◆ **The data**
======

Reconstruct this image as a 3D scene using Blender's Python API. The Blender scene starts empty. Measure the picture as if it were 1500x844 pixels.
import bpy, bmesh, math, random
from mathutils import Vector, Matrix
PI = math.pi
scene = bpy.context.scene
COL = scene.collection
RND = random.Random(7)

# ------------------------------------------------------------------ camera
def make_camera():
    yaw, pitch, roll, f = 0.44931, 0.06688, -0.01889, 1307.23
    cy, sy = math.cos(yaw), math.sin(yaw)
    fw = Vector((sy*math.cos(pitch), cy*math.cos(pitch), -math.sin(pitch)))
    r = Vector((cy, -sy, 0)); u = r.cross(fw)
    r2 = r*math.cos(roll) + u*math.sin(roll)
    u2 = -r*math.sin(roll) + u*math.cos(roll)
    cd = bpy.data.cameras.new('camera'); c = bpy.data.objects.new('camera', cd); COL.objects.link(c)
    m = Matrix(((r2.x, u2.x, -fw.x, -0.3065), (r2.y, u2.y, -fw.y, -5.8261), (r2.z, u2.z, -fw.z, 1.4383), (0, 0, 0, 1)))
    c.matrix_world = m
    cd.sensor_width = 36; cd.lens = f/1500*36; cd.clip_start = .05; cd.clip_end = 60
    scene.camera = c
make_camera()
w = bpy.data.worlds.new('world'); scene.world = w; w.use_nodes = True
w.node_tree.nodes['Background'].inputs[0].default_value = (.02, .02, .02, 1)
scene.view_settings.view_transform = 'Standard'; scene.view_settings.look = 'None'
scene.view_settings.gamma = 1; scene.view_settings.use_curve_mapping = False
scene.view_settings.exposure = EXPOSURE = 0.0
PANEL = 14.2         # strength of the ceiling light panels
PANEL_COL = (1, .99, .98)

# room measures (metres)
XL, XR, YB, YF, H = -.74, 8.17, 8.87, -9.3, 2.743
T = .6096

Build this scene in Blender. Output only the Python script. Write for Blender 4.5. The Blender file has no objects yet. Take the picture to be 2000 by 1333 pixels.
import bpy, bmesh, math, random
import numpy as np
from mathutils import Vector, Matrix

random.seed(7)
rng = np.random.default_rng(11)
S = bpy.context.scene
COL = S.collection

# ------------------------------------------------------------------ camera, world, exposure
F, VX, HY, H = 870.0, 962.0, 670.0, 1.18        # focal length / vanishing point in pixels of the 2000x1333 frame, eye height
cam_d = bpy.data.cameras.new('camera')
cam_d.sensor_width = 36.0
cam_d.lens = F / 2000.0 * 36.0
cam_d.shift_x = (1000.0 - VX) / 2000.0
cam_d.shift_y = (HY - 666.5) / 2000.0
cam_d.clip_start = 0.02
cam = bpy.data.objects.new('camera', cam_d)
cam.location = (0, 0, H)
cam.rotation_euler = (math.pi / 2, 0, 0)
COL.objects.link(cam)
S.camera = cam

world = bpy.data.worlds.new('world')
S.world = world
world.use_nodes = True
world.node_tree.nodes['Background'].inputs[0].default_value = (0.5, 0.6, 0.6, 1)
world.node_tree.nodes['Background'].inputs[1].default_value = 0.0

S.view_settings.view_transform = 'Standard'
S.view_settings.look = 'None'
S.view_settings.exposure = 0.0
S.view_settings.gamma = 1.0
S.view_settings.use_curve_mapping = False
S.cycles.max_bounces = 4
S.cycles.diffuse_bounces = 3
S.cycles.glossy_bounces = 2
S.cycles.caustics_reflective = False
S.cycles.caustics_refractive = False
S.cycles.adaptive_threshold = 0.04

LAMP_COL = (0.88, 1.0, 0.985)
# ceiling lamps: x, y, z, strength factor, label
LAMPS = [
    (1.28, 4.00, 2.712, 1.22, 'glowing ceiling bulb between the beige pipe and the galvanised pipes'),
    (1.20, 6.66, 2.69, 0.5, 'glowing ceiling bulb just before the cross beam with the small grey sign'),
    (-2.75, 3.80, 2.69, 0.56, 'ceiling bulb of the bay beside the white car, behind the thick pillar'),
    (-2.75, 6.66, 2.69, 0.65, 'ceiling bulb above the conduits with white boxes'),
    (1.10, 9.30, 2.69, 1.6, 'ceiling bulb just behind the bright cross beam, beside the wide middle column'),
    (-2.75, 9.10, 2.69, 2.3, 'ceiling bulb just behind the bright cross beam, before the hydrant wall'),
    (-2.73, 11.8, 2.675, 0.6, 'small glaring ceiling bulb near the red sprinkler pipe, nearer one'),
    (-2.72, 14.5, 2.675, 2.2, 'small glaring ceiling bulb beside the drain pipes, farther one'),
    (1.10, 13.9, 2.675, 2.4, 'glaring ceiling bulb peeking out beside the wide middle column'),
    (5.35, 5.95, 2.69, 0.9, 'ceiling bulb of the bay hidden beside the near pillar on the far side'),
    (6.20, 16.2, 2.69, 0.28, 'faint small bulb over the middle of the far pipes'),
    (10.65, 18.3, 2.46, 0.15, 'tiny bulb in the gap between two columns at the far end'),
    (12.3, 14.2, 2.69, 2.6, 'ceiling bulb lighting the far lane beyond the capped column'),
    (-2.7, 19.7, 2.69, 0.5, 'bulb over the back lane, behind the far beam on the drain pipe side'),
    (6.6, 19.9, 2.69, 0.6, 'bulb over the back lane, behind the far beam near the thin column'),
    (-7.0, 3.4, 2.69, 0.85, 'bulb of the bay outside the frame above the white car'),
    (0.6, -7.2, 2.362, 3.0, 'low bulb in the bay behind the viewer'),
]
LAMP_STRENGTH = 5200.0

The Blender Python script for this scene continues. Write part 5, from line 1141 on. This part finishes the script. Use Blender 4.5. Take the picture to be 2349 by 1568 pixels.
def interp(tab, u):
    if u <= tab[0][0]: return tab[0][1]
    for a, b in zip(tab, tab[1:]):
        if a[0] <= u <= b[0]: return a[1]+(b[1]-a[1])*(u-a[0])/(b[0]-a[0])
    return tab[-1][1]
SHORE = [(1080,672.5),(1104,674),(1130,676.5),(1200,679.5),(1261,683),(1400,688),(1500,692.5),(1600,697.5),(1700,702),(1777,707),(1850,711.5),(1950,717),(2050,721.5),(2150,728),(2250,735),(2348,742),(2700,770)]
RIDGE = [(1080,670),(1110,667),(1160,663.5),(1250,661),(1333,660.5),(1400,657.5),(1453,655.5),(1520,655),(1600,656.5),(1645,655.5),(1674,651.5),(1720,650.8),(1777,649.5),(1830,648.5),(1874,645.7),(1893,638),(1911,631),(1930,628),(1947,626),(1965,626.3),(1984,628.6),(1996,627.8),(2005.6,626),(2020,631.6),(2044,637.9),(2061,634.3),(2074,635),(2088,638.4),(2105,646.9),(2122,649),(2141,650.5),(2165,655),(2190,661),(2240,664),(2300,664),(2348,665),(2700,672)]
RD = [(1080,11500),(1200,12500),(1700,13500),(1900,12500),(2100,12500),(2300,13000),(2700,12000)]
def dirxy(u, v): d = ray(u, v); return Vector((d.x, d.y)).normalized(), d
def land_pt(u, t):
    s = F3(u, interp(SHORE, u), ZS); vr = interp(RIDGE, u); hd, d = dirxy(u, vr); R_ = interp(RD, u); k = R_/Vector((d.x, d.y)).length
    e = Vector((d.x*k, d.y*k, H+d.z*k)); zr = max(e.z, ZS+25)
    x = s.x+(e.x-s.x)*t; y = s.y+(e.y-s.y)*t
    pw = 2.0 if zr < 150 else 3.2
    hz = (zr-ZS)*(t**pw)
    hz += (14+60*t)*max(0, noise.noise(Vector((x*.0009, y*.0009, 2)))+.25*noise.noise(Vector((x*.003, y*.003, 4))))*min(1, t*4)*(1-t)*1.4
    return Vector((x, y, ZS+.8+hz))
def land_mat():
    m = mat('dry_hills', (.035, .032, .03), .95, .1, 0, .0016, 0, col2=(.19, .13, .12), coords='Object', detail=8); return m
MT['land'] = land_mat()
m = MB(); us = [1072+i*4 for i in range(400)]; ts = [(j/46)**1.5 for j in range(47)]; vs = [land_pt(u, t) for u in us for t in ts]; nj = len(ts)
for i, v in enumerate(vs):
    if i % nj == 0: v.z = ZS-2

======

◆ **What is asked**
Copy exactly the lines from the top of the entries through the line with "RND = random.Random(7)" in it, please, keeping both ends and adding nothing.

◆ **Answer below**
Reconstruct this image as a 3D scene using Blender's Python API. The Blender scene starts empty. Measure the picture as if it were 1500x844 pixels.
import bpy, bmesh, math, random
from mathutils import Vector, Matrix
PI = math.pi
scene = bpy.context.scene
COL = scene.collection
RND = random.Random(7)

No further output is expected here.